LONDON (Reuters) - The European Union on Wednesday deflected concerns over its drive to formulate rules requiring companies to show investors how climate change will affect their activities, saying that waiting for a global approach could take years.

The EU unveiled groundbreaking proposals on Wednesday for sustainability disclosures by companies in the 27 country bloc, and a classification system to define what can be labelled a "green" asset or activity in a disclosure.

It leaps ahead of global efforts to create an international sustainability standards board to write disclosure rules, details of which will be published in time for the UN COP26 global climate change conference in November.

Investors have called for global standards to replace a patchwork of norms now emerging, to make comparisons between companies easier and avoid 'greenwashing' or firms overplaying their green credentials.
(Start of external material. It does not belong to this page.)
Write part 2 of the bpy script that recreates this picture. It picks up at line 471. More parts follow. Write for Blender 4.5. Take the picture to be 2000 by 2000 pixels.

Global financial regulators have also thrown their weight behind the proposed new sustainability standards board, but it has not stopped the EU from pushing ahead on its own.

"We are a global frontrunner," the EU's financial services chief Mairead McGuinness told an online event held by financial industry body IIF.

"At the moment we have a confused situation, an array of different standards companies can use," she said.

IMF Managing Director Kristalina Georgieva welcomed the EU initiative. "It will be critical for the world to converge on common principles, disclosures, and standards for more reliable sustainability information," she said in a tweet.

Axel Weber, chairman of UBS bank, said global financial institutions need international rules to create a mobile pool of capital that can invest in climate-friendly assets anywhere.

"It's good we are seeing a European approach as opposed to a fragmented approach we have seen in Europe many times in the past, but we need a global approach," Weber said.

Foreign regulators could take the EU's approach into account when forging their own, but it was unclear to what degree the EU would be open to approaches from elsewhere, Weber said.

McGuinness said the EU will work with global initiatives, but it should be noted that similar efforts, such as creating international accounting rules, did not happen overnight.

"There isn't any conflict here, we are all working in one direction," McGuinness said.

"It will be bumpy... we don't have time to waste."